Colin's idea of keywords is great, but it would require code change
to make it work right (?). Can we start defining them such that
they'll be ignored in the current version but used later? Also, how
complex will it make things--I still would rather not see 100+
families... Maybe the GUI has a familiy view AND a cross
referenced view (via a checkbox or something)? Very good idea
though--better than what I'm thinking here :)

Renaud wrote:
>Web: reading of arbitrary files
>Web: execution of arbitrary commands
>(and we could even have
>Web: Server flaws (as opposed to flaws in CGIs))

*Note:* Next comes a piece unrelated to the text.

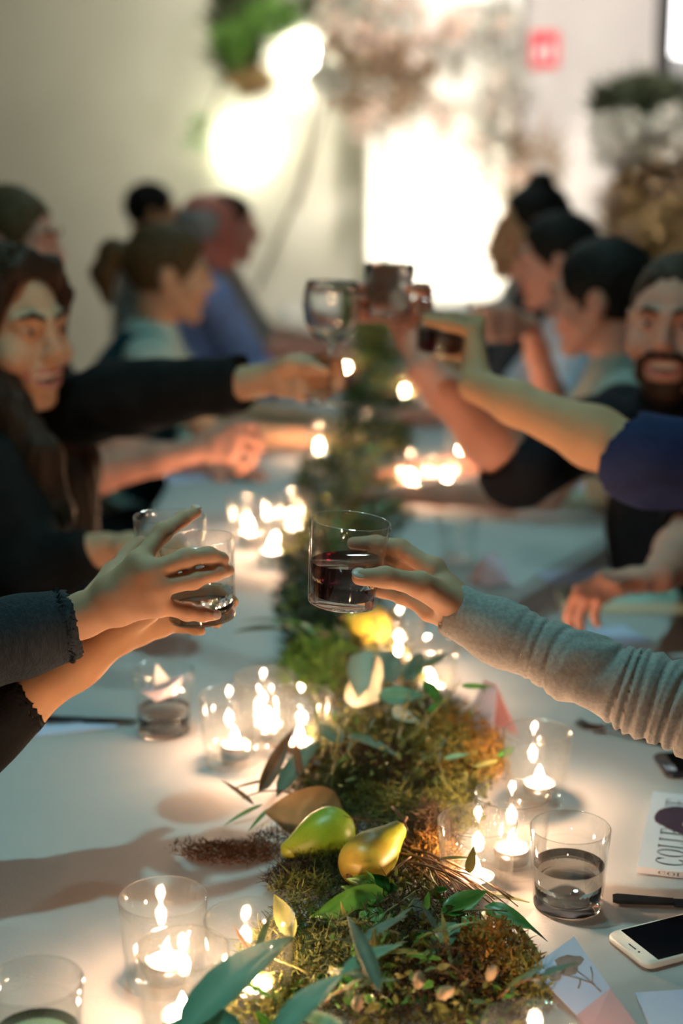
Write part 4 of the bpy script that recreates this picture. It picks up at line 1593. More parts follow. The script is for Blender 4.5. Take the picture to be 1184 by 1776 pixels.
# ------------------------------------------------------------------ pears
def pear(body, tip, rb, label, c0, c1, c2, stem=True):
    """body: centre of the round end; tip: stem end"""
    body, tip = V3(body), V3(tip)
    d = tip - body
    L = np.linalg.norm(d)
    R = frame(d, (0.3, 1, 0.2))
    prof = []
    for k in np.linspace(0, 1, 22):
        z = -rb * 0.92 + (L + rb * 0.92) * k
        if z < rb * 0.35:
            r = math.sqrt(max(0, 1 - ((z - rb * 0.0) / (rb * 0.98)) ** 2)) * rb if z < 0 else rb * math.cos(z / rb * 0.55)
        else:
            q = (z - rb * 0.35) / (L - rb * 0.35)
            r0 = rb * math.cos(0.35 * 0.55)
            r = r0 + (rb * 0.36 - r0) * (3 * q * q - 2 * q ** 3)
            r *= math.sqrt(max(0, 1 - max(0, (q - 0.86) / 0.14) ** 2)) if q > 0.86 else 1
        prof.append((max(r, 0.0004), z))
    v, f = lathe(prof, 30)
    n = 1 + 0.02 * np.sin(v[:, 0] * 90 + 1) * np.cos(v[:, 2] * 70) + 0.015 * np.sin(v[:, 1] * 130)
    v[:, :2] *= n[:, None]
    m = bpy.data.materials.new('pear_skin')
    nt, b = nodes_of(m)
    b.inputs['Roughness'].default_value = 0.38
    b.inputs['Subsurface Weight'].default_value = 0.15
    b.inputs['Subsurface Radius'].default_value = (0.006, 0.005, 0.002)
    b.inputs['Subsurface Scale'].default_value = 1.0
    tc = nt.nodes.new('ShaderNodeTexCoord')
    sx = nt.nodes.new('ShaderNodeSeparateXYZ')
    nt.links.new(tc.outputs['Object'], sx.inputs[0])
    no = nt.nodes.new('ShaderNodeTexNoise'); no.inputs['Scale'].default_value = 45; no.inputs['Detail'].default_value = 5
    nt.links.new(tc.outputs['Object'], no.inputs['Vector'])
    mr = nt.nodes.new('ShaderNodeMapRange')
    mr.inputs['From Min'].default_value = -rb; mr.inputs['From Max'].default_value = L
    nt.links.new(sx.outputs['Z'], mr.inputs['Value'])
    ad = nt.nodes.new('ShaderNodeMath'); ad.operation = 'MULTIPLY_ADD'
    ad.inputs[1].default_value = 0.7
    nt.links.new(no.outputs['Fac'], ad.inputs[0]); nt.links.new(mr.outputs[0], ad.inputs[2])
    sb_ = nt.nodes.new('ShaderNodeMath'); sb_.operation = 'SUBTRACT'; sb_.inputs[1].default_value = 0.35
    nt.links.new(ad.outputs[0], sb_.inputs[0])
    rp = nt.nodes.new('ShaderNodeValToRGB')
    rp.color_ramp.elements[0].color = (*c0, 1); rp.color_ramp.elements[1].color = (*c2, 1)
    e = rp.color_ramp.elements.new(0.5); e.color = (*c1, 1)
    nt.links.new(sb_.outputs[0], rp.inputs['Fac'])
    vo = nt.nodes.new('ShaderNodeTexVoronoi'); vo.inputs['Scale'].default_value = 420
    nt.links.new(tc.outputs['Object'], vo.inputs['Vector'])
    cr = nt.nodes.new('ShaderNodeValToRGB'); cr.color_ramp.elements[0].position = 0.10; cr.color_ramp.elements[1].position = 0.22
    cr.color_ramp.elements[0].color = (0.35, 0.25, 0.08, 1); cr.color_ramp.elements[1].color = (1, 1, 1, 1)
    nt.links.new(vo.outputs['Distance'], cr.inputs['Fac'])
    mxn = nt.nodes.new('ShaderNodeMixRGB'); mxn.blend_type = 'MULTIPLY'; mxn.inputs[0].default_value = 0.6
    nt.links.new(rp.outputs[0], mxn.inputs[1]); nt.links.new(cr.outputs[0], mxn.inputs[2])
    nt.links.new(mxn.outputs[0], b.inputs['Base Color'])
    t = thing('pear', body, label, 'pear')
    t.rotation_euler = Matrix(R.tolist()).to_euler()
    mk('pear_flesh', v, f, m, t, world=False)
    if stem:
        mk('pear_stem', *tube([(0, 0, L - 0.002), (0.001, 0, L + 0.006), (0.004, 0.001, L + 0.014)], [0.0016, 0.0013, 0.0018], 7), m_twig, t, world=False)
    v2, f2 = lathe([(0.0003, -rb * 0.905), (0.004, -rb * 0.915), (0.0055, -rb * 0.93), (0.003, -rb * 0.955)], 10)
    mk('calyx', v2, f2, m_ldry, t, world=False)
    return t


pear(Tz(573, 1443, 0.034), Tz(487, 1482, 0.020), 0.0275, 'green pear lying on its side with its neck pointing left', (0.24, 0.36, 0.03), (0.22, 0.38, 0.02), (0.36, 0.36, 0.03), False)
pear(Tz(632, 1497, 0.034), Tz(697, 1432, 0.052), 0.0275, 'yellow-green pear leaning with its stem pointing up right', (0.55, 0.34, 0.05), (0.34, 0.36, 0.03), (0.26, 0.33, 0.03), True)
pear(Tz(640, 1085, 0.05), Tz(600, 1075, 0.07), 0.034, 'blurred yellow pear in the garland under the wine tumbler', (0.75, 0.42, 0.06), (0.7, 0.45, 0.05), (0.5, 0.42, 0.05))


# ================================================================== people
def skin(name, c, c2):
    return mat(name, c, 0.62, var=c2, scale=18, bump=0.06, bscale=180, spec=0.28, sss=0.25, sssr=(0.012, 0.005, 0.003))


SK_FAIR = skin('skin_fair', (0.62, 0.36, 0.23), (0.56, 0.31, 0.20))
SK_ROSY = skin('skin_rosy', (0.60, 0.30, 0.23), (0.54, 0.26, 0.20))
SK_RED = skin('skin_reddish', (0.50, 0.17, 0.13), (0.45, 0.15, 0.12))  # redder base tone, for the balding man only
SK_TAN = skin('skin_tan', (0.56, 0.31, 0.17), (0.50, 0.27, 0.15))
m_lip = mat('lips', (0.48, 0.16, 0.14), 0.4, var=(0.44, 0.15, 0.13))
m_tooth = mat('teeth', (0.85, 0.82, 0.75), 0.3, var=(0.82, 0.79, 0.72))
m_eye = mat('eye_white', (0.75, 0.73, 0.70), 0.2)
m_iris = mat('iris', (0.03, 0.02, 0.015), 0.15)
m_nail = mat('fingernail', (0.66, 0.43, 0.34), 0.4, var=(0.70, 0.48, 0.40))


def hair_mat(name, c, c2):
    return mat(name, c, 0.55, var=c2, scale=40, bump=0.5, bscale=60, stretch=(1, 1, 0.15), spec=0.12)


H_BLACK = hair_mat('hair_black', (0.008, 0.007, 0.007), (0.014, 0.012, 0.011))
H_DARK = hair_mat('hair_dark_brown', (0.028, 0.014, 0.009), (0.05, 0.026, 0.016))
H_BROWN = hair_mat('hair_brown', (0.07, 0.042, 0.02), (0.10, 0.06, 0.028))
H_GREY = hair_mat('hair_grey', (0.25, 0.23, 0.24), (0.32, 0.30, 0.30))


def cloth(name, c, c2=None, bump=0.25, bscale=220):
    return mat(name, c, 0.85, var=c2 or tuple(x * 0.8 for x in c), scale=25, bump=bump, bscale=bscale, spec=0.15)


def head_frame(f, up=(0, 0, 1)):
    f = unit(f)
    s = unit(np.cross(f, up))
    u = np.cross(s, f)
    return np.stack([s, f, u], axis=1)          # local x = person's right, y = forward, z = up


def head_sdf(h, R, c, mouth_open=False, female=False, scale=1.0):
    S = SDF(h, R * scale, c)
    k = scale
    r3 = lambda a: a
    S.R = R * scale
    def E(cc, rr, kk=0.012, sub=False):
        S.pr.append(('e', S.w(cc), np.array(rr) * k, R, None, kk, sub))
    def C(a, b, ra, rb, kk=0.01, sub=False):
        S.pr.append(('c', S.w(a), S.w(b), ra * k, rb * k, kk, sub))
    E((0, -0.012, 0.032), (0.074, 0.095, 0.084))
    E((0, 0.035, 0.0), (0.064, 0.062, 0.085), 0.02)
    jw = 0.048 if female else 0.055
    E((0, 0.032, -0.058), (jw, 0.055, 0.052), 0.025)
    C((-0.016, 0.072, -0.096), (0.016, 0.072, -0.096), 0.018, 0.018, 0.02)
    for s in (-1, 1):
        C((s * jw, 0.0, -0.035), (s * 0.02, 0.065, -0.092), 0.018, 0.016, 0.02)
        E((s * 0.042, 0.066, -0.024), (0.024, 0.024, 0.026), 0.02)
        C((s * 0.045, 0.078, 0.027), (s * 0.012, 0.091, 0.026), 0.010, 0.010, 0.012)
        E((s * 0.032, 0.100, 0.010), (0.019, 0.016, 0.013), 0.010, True)
        C((s * 0.010, 0.098, -0.026), (s * 0.011, 0.104, -0.026), 0.008, 0.007, 0.006)
        E((s * 0.078, -0.004, 0.0), (0.010, 0.020, 0.032), 0.006)
        E((s * 0.086, 0.006, 0.002), (0.006, 0.010, 0.018), 0.004, True)
        E((s * 0.032, 0.082, 0.011), (0.014, 0.014, 0.010), 0.004)
    C((0, 0.092, 0.022), (0, 0.112, -0.018), 0.009, 0.012, 0.012)
    if mouth_open:
        E((0, 0.088, -0.058), (0.034, 0.022, 0.030), 0.012)
        for s in (-1, 1):
            E((s * 0.046, 0.072, -0.030), (0.022, 0.022, 0.018), 0.015)
        E((0, 0.106, -0.059), (0.032, 0.020, 0.0095), 0.004, True)
    else:
        C((-0.018, 0.088, -0.055), (0.018, 0.088, -0.055), 0.010, 0.010, 0.010)
    return S


def small_ellipsoid(c, r, R, n=10):
    v, f = lathe([(max(math.sin(a), 0.01), -math.cos(a)) for a in np.linspace(0, math.pi, n)], 14)
    v = v * np.array(r)
    return v @ R.T + np.array(c), f


def face_details(t, R, c, hairm, mouth_open, k=1.0, brows=True):
    W_ = lambda p: R @ (np.array(p) * k) + c
    for s in (-1, 1):
        e = mk('eye', *small_ellipsoid(W_((s * 0.032, 0.0835, 0.011)), np.array((0.0125, 0.0120, 0.0062)) * k, R), m_eye, t)
        mk('iris', *small_ellipsoid(W_((s * 0.031, 0.0935, 0.010)), np.array((0.0058, 0.003, 0.0052)) * k, R), m_iris, e)
        if brows:
            S = SDF(0.0025)
            S.chain([W_((s * 0.014, 0.103, 0.031)), W_((s * 0.033, 0.099, 0.037)), W_((s * 0.050, 0.086, 0.031))], [0.004 * k, 0.0042 * k, 0.002 * k], 0.003)
            mk('eyebrow', *S.mesh(), hairm, t)
    if mouth_open:
        mk('teeth', *small_ellipsoid(W_((0, 0.0885, -0.0555)), np.array((0.030, 0.0125, 0.0075)) * k, R), m_tooth, t)
        S = SDF(0.0025)
        pts = [W_((0.036 * math.cos(a), 0.106 - 0.022 * abs(math.cos(a)) ** 2, -0.060 + 0.0115 * math.sin(a) + 0.009 * abs(math.cos(a)) ** 2)) for a in np.linspace(0, 2 * math.pi, 13)]
        S.chain(pts, [0.0042 * k] * 13, 0.004)
        mk('lips', *S.mesh(), m_lip, t)
    else:
        S = SDF(0.0025)
        for dz in (-0.0595, -0.0515):
            S.chain([W_((-0.022, 0.089, -0.055)), W_((0, 0.0985, dz)), W_((0.022, 0.089, -0.055))], [0.002 * k, 0.0048 * k, 0.002 * k], 0.003)
        mk('lips', *S.mesh(), m_lip, t)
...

How granular do you see families? If I want to turn on/off web, two
families should be enough, and reading files/execution should *
always* be either CGI or server...? Would people really turn off
execution checks but leave the other two on?

Michel wrote:
> External softwares
> IIS API abuse
> File sharing

I don't think I'm sure what you mean with these... "File Sharing "is
NFS or M$ stuff or both?

Here's what I *think* we may be, changed via your ideas:
*Redefined Categories:
Backdoors
Denial of Service (Network)
Denial of Service (System)
Firewalls/Proxies
FTP
General
Information Gathering
Remote Shell
Routers
RPC/RMI/RCMD
Service Info
Settings
SMTP
SMB/NetBIOS
SNMP
Untested
Windows: Hotfixes
Windows: Registry
Windows: Shares
Windows: Users
WWW CGI
WWW Server

*Removes:
CGI abuses (move to Web)
CISCO (move to Routers)
Finger abuses (move to Service Info, Remote Shell or appropriate)
Gain a shell remotely (move to Remote Shell)
Gain root remotely (move to Remote Shell)
Misc. (move to General or elsewhere)
NIS (move to RPC)
Useless service (move most to Service Info)
Port Scanners (move to Information Gathering)
Remote file access (most to variou WWW)

I think keywords is a better idea though.